Gesu’ e’ con voi, nelle vostre tende, fra quei banchi delle chiese distrutte, nel cuore di martiri come Asia Bibi.
Se solo in Vaticano ci fosse la luce che ha lei…….
Grazie per cio’ che fa, per la lampada della fede che tiene accesa anche per noi, cristiani nelle tenebre del “progressismo” politicamente corretto.
Grazie di cuore.
Lorella Ciroli
La luce in Vaticano c’è.

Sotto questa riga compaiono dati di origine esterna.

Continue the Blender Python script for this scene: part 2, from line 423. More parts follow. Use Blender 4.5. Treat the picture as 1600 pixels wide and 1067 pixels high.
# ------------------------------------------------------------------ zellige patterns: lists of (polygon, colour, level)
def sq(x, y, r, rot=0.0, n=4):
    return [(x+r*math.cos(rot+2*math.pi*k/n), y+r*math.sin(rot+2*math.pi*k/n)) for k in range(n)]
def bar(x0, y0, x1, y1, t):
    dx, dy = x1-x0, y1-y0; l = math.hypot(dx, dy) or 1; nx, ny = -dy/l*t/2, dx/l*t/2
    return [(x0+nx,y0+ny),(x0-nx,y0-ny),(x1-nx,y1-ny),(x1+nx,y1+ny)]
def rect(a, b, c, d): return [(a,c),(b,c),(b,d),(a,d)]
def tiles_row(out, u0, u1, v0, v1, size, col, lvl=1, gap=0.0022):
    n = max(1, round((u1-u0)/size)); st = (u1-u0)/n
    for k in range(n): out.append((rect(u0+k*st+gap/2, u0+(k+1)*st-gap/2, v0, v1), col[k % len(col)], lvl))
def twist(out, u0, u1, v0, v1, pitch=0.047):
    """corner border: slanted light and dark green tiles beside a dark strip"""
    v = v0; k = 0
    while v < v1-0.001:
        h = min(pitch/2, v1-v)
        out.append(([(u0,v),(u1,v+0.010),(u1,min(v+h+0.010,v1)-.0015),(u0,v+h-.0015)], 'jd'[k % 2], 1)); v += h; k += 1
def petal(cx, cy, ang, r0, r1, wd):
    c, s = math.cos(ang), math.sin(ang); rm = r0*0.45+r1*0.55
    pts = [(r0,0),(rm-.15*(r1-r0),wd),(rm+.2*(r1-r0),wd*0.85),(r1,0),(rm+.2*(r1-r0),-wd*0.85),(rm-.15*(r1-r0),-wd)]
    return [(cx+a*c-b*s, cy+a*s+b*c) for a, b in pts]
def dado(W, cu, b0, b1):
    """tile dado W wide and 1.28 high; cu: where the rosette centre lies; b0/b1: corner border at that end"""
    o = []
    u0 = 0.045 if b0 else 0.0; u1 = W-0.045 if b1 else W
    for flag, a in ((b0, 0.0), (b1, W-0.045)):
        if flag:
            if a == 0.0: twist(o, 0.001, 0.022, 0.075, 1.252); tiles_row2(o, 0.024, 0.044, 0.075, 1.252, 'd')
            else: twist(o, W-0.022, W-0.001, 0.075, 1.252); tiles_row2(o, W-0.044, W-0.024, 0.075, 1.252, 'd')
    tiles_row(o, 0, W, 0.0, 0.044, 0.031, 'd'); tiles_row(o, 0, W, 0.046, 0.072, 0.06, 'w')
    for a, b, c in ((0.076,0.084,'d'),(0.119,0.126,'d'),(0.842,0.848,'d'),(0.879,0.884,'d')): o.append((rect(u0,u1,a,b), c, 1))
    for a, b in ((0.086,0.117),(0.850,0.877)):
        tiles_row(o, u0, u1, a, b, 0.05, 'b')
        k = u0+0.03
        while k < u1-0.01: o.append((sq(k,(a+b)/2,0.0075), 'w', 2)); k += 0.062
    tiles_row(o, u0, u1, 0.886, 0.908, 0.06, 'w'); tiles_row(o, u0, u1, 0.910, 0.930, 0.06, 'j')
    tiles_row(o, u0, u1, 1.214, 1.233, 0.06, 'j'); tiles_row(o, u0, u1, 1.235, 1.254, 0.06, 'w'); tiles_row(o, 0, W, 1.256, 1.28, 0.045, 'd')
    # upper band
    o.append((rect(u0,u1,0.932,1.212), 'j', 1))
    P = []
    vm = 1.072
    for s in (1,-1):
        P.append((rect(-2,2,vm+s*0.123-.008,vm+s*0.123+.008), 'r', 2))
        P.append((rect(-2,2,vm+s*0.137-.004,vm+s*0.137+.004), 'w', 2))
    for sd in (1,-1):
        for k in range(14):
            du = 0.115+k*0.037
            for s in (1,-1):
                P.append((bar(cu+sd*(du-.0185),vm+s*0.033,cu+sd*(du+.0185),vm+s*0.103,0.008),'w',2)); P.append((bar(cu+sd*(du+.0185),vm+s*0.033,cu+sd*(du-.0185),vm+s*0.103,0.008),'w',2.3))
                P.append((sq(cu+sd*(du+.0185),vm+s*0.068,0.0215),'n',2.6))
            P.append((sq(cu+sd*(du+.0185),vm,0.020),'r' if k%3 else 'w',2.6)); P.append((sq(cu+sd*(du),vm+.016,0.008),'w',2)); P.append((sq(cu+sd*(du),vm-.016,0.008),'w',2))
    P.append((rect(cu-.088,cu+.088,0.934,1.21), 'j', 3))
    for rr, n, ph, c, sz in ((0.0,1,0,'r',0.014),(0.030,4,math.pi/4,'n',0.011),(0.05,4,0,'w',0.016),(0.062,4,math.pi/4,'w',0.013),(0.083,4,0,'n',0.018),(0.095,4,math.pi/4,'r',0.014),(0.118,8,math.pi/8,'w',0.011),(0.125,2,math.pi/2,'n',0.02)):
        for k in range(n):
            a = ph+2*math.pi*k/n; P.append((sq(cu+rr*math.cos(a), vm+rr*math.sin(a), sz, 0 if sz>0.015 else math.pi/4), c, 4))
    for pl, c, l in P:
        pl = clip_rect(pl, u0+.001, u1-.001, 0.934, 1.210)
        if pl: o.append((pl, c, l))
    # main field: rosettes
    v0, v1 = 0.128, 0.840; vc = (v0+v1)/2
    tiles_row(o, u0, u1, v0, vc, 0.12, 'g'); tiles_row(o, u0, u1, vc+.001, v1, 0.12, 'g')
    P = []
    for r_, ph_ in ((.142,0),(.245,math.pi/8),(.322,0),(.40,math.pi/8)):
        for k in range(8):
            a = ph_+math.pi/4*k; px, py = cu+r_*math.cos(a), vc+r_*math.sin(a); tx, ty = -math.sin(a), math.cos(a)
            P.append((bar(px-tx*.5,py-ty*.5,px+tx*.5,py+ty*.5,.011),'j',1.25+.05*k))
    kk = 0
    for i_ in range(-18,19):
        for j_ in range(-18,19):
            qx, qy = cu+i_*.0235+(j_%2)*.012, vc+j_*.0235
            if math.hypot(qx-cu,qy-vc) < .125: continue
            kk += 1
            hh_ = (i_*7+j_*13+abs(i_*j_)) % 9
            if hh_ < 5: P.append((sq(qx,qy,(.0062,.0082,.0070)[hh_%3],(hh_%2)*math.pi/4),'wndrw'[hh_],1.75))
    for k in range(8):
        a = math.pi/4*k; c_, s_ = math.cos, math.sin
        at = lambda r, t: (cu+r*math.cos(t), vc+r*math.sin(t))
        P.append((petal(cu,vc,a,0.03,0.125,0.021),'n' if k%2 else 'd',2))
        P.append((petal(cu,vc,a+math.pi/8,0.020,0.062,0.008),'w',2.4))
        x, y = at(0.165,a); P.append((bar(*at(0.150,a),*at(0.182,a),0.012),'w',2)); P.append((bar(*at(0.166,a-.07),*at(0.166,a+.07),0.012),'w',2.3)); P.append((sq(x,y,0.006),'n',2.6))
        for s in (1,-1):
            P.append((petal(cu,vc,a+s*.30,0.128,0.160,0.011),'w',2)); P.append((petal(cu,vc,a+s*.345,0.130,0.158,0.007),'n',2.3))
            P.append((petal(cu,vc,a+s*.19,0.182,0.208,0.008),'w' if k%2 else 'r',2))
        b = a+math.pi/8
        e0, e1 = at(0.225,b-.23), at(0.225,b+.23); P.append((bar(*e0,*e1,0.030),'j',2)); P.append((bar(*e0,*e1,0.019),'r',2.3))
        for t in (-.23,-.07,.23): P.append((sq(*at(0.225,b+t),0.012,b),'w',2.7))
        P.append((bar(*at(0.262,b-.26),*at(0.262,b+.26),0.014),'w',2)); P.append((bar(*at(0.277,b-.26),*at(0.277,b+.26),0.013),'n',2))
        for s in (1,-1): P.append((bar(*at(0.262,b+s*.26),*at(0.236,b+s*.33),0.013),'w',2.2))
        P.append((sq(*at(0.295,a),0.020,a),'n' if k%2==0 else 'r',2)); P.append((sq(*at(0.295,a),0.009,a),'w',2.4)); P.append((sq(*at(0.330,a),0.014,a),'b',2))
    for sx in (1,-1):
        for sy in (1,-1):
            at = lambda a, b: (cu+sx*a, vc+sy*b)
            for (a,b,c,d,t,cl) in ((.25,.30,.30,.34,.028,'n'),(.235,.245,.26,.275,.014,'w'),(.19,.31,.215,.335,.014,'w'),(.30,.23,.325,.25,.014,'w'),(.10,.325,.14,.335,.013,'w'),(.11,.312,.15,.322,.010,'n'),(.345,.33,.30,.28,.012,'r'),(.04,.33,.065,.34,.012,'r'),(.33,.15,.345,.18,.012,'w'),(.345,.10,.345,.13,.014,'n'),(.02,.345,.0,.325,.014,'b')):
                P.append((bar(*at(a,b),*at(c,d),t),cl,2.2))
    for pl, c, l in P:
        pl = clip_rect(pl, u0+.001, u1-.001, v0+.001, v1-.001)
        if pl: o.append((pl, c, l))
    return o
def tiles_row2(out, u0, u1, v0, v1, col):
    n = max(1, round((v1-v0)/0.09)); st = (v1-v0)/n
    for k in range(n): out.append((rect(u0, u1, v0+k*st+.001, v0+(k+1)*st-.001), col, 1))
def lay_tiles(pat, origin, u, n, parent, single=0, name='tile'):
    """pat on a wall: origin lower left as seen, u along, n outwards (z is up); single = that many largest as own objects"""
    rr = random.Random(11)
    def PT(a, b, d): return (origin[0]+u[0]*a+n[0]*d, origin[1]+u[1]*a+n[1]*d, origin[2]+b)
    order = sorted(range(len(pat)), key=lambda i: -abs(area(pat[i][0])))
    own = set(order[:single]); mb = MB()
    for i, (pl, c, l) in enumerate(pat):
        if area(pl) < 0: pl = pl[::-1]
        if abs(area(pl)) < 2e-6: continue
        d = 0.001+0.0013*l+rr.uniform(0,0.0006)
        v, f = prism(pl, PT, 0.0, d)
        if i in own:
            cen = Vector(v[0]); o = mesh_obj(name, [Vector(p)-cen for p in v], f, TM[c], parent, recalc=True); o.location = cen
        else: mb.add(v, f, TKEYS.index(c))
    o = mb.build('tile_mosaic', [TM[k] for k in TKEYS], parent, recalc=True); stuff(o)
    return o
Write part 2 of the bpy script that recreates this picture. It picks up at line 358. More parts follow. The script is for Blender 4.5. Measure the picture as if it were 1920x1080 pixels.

Sei tu che non hai abbastanza fede per vederla.
Prego il Signore che conceda la Sua Vera luce per mostrare a quelli come te, affascinati da Bergoglio, piu’ che da Gesu’ Cristo, di vedere gli effetti di questo papato disastroso.
L’albero si vede dai frutti.
E quelli di chi dovrebbe guidare la Chiesa e difendere i suoi figli perseguitati, sono irrimediabilmente marci!
Mi chiedo se ci sara’ mai una doverosa veglia di preghiera in Vaticano per i. Cristiani che vengono massacrati ovunque.
Ma forse e’ piu’ importante telefonare…….che vuoi, ognuno ha le sue priorita’!
Prego tutti i gg per lui, perche’ “guai a quei pastoriche disperdono le pecore”!